THE PROBLEM:
Leave out all pictures. Return exactly the lines from the top of the material through the line containing "sun.location = (20, -20, 30)".

PROVIDED MATERIAL:
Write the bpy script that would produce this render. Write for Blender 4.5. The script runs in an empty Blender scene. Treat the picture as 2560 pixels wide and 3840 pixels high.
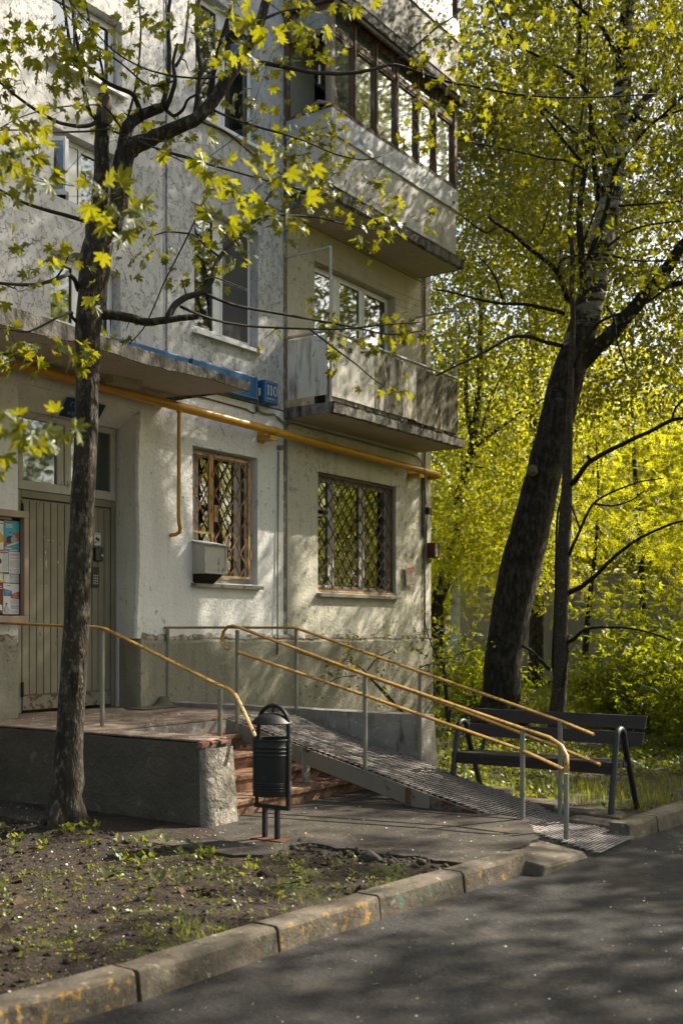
# Courtyard entrance of an old panel block in spring.
# World axes: x = along the facade (away from the viewer), -y = out from the facade, z = up, metres.
import bpy, math, random
import numpy as np
from mathutils import Vector
R = math.radians
sc = bpy.context.scene
COL = sc.collection
rng = np.random.default_rng(7)
random.seed(7)

# ---------------------------------------------------------------- camera, sky, sun, exposure
cam_d = bpy.data.cameras.new('camera'); cam = bpy.data.objects.new('camera', cam_d); COL.objects.link(cam)
cam.location = (0.0, -9.229, 1.72)
cam.rotation_euler = (R(90), 0, R(34.703 - 90))
cam_d.sensor_fit = 'HORIZONTAL'; cam_d.sensor_width = 24.0; cam_d.lens = 39.03
cam_d.shift_y = 0.1703
cam_d.clip_start = 0.05; cam_d.clip_end = 2000
cam_d.dof.use_dof = True; cam_d.dof.focus_distance = 11.0; cam_d.dof.aperture_fstop = 2.2
sc.camera = cam

SUN = Vector((2.1, -1.0, 1.9)).normalized()
world = bpy.data.worlds.new('World'); sc.world = world; world.use_nodes = True
wn = world.node_tree; wn.nodes.clear()
sky = wn.nodes.new('ShaderNodeTexSky'); sky.sky_type = 'NISHITA'; sky.sun_disc = False
sky.sun_elevation = math.asin(SUN.z); sky.sun_rotation = math.atan2(SUN.x, SUN.y)
sky.air_density = 1.0; sky.dust_density = 3.5; sky.ozone_density = 1.0; sky.altitude = 150
bg = wn.nodes.new('ShaderNodeBackground'); bg.inputs[1].default_value = 0.115
wo = wn.nodes.new('ShaderNodeOutputWorld')
wn.links.new(sky.outputs[0], bg.inputs[0]); wn.links.new(bg.outputs[0], wo.inputs[0])

sun_d = bpy.data.lights.new('sun', 'SUN'); sun = bpy.data.objects.new('sun', sun_d); COL.objects.link(sun)
sun_d.energy = 5.0; sun_d.angle = R(0.55); sun_d.color = (1.0, 0.93, 0.82)
sun.rotation_euler = (-SUN).to_track_quat('-Z', 'Y').to_euler()
sun.location = (20, -20, 30)

sc.view_settings.view_transform = 'Standard'; sc.view_settings.look = 'None'
sc.view_settings.gamma = 1.0; sc.view_settings.use_curve_mapping = False
sc.view_settings.exposure = 1.34
sc.view_settings.use_white_balance = True; sc.view_settings.white_balance_temperature = 6950; sc.view_settings.white_balance_tint = 8
sc.cycles.max_bounces = 7; sc.cycles.transparent_max_bounces = 12
sc.cycles.use_denoising = True

# ---------------------------------------------------------------- materials
class NT:
    """small helper round a node tree"""
    def __init__(s, name):
        s.m = bpy.data.materials.new(name); s.m.use_nodes = True
        s.t = s.m.node_tree; s.t.nodes.clear()
        s.out = s.n('OutputMaterial')
        s.pos = s.n('NewGeometry').outputs['Position']
    def n(s, kind, **kw):
        nd = s.t.nodes.new('ShaderNode' + kind)
        for k, v in kw.items(): setattr(nd, k, v)
        return nd
    def l(s, a, b): s.t.links.new(a, b)
    def put(s, sock, v):
        if hasattr(v, 'is_output'): s.l(v, sock)
        else: sock.default_value = v
    def vec(s, scale=(1, 1, 1), off=(0, 0, 0), src=None):
        mp = s.n('Mapping'); s.l(src or s.pos, mp.inputs[0])
        mp.inputs['Scale'].default_value = scale; mp.inputs['Location'].default_value = off
        return mp.outputs[0]
    def noise(s, scale, detail=4, rough=.55, stretch=(1, 1, 1), off=(0, 0, 0), dist=0.):
        nd = s.n('TexNoise'); s.l(s.vec(stretch, off), nd.inputs['Vector'])
        nd.inputs['Scale'].default_value = scale; nd.inputs['Detail'].default_value = detail
        nd.inputs['Roughness'].default_value = rough; nd.inputs['Distortion'].default_value = dist
        return nd.outputs[0]
    def ramp(s, v, lo, hi, a=0., b=1.):
        nd = s.n('MapRange'); nd.clamp = True
        s.put(nd.inputs[0], v); nd.inputs[1].default_value = lo; nd.inputs[2].default_value = hi
        nd.inputs[3].default_value = a; nd.inputs[4].default_value = b
        return nd.outputs[0]
    def math(s, op, a, b=0.):
        nd = s.n('Math', operation=op); s.put(nd.inputs[0], a); s.put(nd.inputs[1], b); return nd.outputs[0]
    def mix(s, f, a, b):
        nd = s.n('Mix', data_type='RGBA'); s.put(nd.inputs[0], f)
        for i, c in ((6, a), (7, b)):
            s.put(nd.inputs[i], c if hasattr(c, 'is_output') else (*c, 1.))
        return nd.outputs[2]
    def sep(s):
        nd = s.n('SeparateXYZ'); s.l(s.pos, nd.inputs[0]); return nd.outputs
    def bump(s, h, strength=.3, dist=.01, prev=None):
        nd = s.n('Bump'); nd.inputs['Strength'].default_value = strength; nd.inputs['Distance'].default_value = dist
        s.put(nd.inputs['Height'], h)
        if prev is not None: s.l(prev, nd.inputs['Normal'])
        return nd.outputs[0]
    def fin(s, col, rough=.8, normal=None, metal=0., spec=.4):
        p = s.n('BsdfPrincipled'); s.put(p.inputs['Base Color'], col if hasattr(col, 'is_output') else (*col, 1.))
        s.put(p.inputs['Roughness'], rough); s.put(p.inputs['Metallic'], metal)
        p.inputs['Specular IOR Level'].default_value = spec
        if normal is not None: s.l(normal, p.inputs['Normal'])
        s.l(p.outputs[0], s.out.inputs[0]); return s.m

def surf(name, c1, c2, scale=4., rough=.8, bump=.3, bscale=60., bdist=.004, layers=(), metal=0., spec=.4, stretch=(1, 1, 1)):
    """two-tone noise base, then worn layers (colour, noise scale, lo, hi, stretch), then relief"""
    k = NT(name)
    col = k.mix(k.ramp(k.noise(scale, 5, .6, stretch), .3, .7), c1, c2)
    for i, ly in enumerate(layers):
        c, s_, lo, hi = ly[:4]; st = ly[4] if len(ly) > 4 else (1, 1, 1)
        col = k.mix(k.ramp(k.noise(s_, 8, .65, st, (3.1 * i + 1, 7.7, 2.3)), lo, hi), col, c)
    nb = k.bump(k.noise(bscale, 4, .6, stretch), bump, bdist)
    nb = k.bump(k.noise(bscale * .17, 4, .6, stretch, (5, 5, 5)), bump * .7, bdist * 4, nb)
    return k.fin(col, rough, nb, metal, spec)

def plaster(name, paint, under, crack, peel, fine=1.0, streak=0., stain=(.16, .14, .11), soil=.35, sscale=5.):
    """old wall paint: peel = 0..1 amount of flaked patches, with curled dark edges"""
    k = NT(name)
    tone = k.noise(.9, 4, .6)
    col = k.mix(k.ramp(tone, .3, .72), tuple(c * .84 for c in paint), paint)
    n1 = k.noise(12.5, 8, .60, (1, 1, .75), (2, 0, 9), .25)
    macro = k.noise(1.1, 3, .5, (1, 1, 1), (8, 3, 1))
    f = k.math('ADD', n1, k.ramp(macro, .25, .75, -.07, .07))
    th = .70 - .20 * peel
    mask = k.ramp(f, th, th + .012)
    edge = k.math('MULTIPLY', k.ramp(f, th - .022, th - .004), k.ramp(f, th, th + .014, 1., 0.))
    col = k.mix(k.math('MULTIPLY', mask, .8), col, under)
    # hairline cracks
    vo = k.n('TexVoronoi', feature='DISTANCE_TO_EDGE'); dn = k.n('TexNoise'); k.l(k.pos, dn.inputs['Vector'])
    dn.inputs['Scale'].default_value = 9.; dn.inputs['Detail'].default_value = 5.
    vm = k.n('VectorMath', operation='MULTIPLY_ADD'); k.l(dn.outputs['Color'], vm.inputs[0])
    vm.inputs[1].default_value = (.28, .28, .28); k.l(k.pos, vm.inputs[2])
    k.l(vm.outputs[0], vo.inputs['Vector']); vo.inputs['Scale'].default_value = 5.5
    ck = k.math('MULTIPLY', k.ramp(vo.outputs['Distance'], .0, .028, 1., 0.), k.ramp(k.noise(2.3, 3, .5, (1, 1, 1), (1, 8, 4)), .46, .6))
    ck = k.math('MULTIPLY', ck, .35 + .5 * peel)
    col = k.mix(k.math('MULTIPLY', k.math('MAXIMUM', edge, ck), .8), col, crack)
    if streak:
        st = k.ramp(k.noise(sscale, 6, .6, (1, 1, .12), (4, 4, 4)), .5, .68, 0., streak)
        col = k.mix(st, col, stain)
    dirt = k.ramp(k.noise(1.7, 6, .65, (1, 1, .5), (9, 9, 2)), .5, .8, 0., soil)
    col = k.mix(dirt, col, tuple(c * .55 for c in paint))
    h = k.math('ADD', k.math('MULTIPLY', mask, -.55), k.math('MULTIPLY', k.math('ADD', edge, ck), .35))
    nb = k.bump(k.noise(95, 5, .65), .35 * fine, .006)
    nb = k.bump(k.noise(22, 5, .6), .5 * fine, .016, nb)
    nb = k.bump(h, .9, .008, nb)
    return k.fin(col, .88, nb, 0., .25)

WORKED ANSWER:
Write the bpy script that would produce this render. Write for Blender 4.5. The script runs in an empty Blender scene. Treat the picture as 2560 pixels wide and 3840 pixels high.
# Courtyard entrance of an old panel block in spring.
# World axes: x = along the facade (away from the viewer), -y = out from the facade, z = up, metres.
import bpy, math, random
import numpy as np
from mathutils import Vector
R = math.radians
sc = bpy.context.scene
COL = sc.collection
rng = np.random.default_rng(7)
random.seed(7)

# ---------------------------------------------------------------- camera, sky, sun, exposure
cam_d = bpy.data.cameras.new('camera'); cam = bpy.data.objects.new('camera', cam_d); COL.objects.link(cam)
cam.location = (0.0, -9.229, 1.72)
cam.rotation_euler = (R(90), 0, R(34.703 - 90))
cam_d.sensor_fit = 'HORIZONTAL'; cam_d.sensor_width = 24.0; cam_d.lens = 39.03
cam_d.shift_y = 0.1703
cam_d.clip_start = 0.05; cam_d.clip_end = 2000
cam_d.dof.use_dof = True; cam_d.dof.focus_distance = 11.0; cam_d.dof.aperture_fstop = 2.2
sc.camera = cam

SUN = Vector((2.1, -1.0, 1.9)).normalized()
world = bpy.data.worlds.new('World'); sc.world = world; world.use_nodes = True
wn = world.node_tree; wn.nodes.clear()
sky = wn.nodes.new('ShaderNodeTexSky'); sky.sky_type = 'NISHITA'; sky.sun_disc = False
sky.sun_elevation = math.asin(SUN.z); sky.sun_rotation = math.atan2(SUN.x, SUN.y)
sky.air_density = 1.0; sky.dust_density = 3.5; sky.ozone_density = 1.0; sky.altitude = 150
bg = wn.nodes.new('ShaderNodeBackground'); bg.inputs[1].default_value = 0.115
wo = wn.nodes.new('ShaderNodeOutputWorld')
wn.links.new(sky.outputs[0], bg.inputs[0]); wn.links.new(bg.outputs[0], wo.inputs[0])

sun_d = bpy.data.lights.new('sun', 'SUN'); sun = bpy.data.objects.new('sun', sun_d); COL.objects.link(sun)
sun_d.energy = 5.0; sun_d.angle = R(0.55); sun_d.color = (1.0, 0.93, 0.82)
sun.rotation_euler = (-SUN).to_track_quat('-Z', 'Y').to_euler()
sun.location = (20, -20, 30)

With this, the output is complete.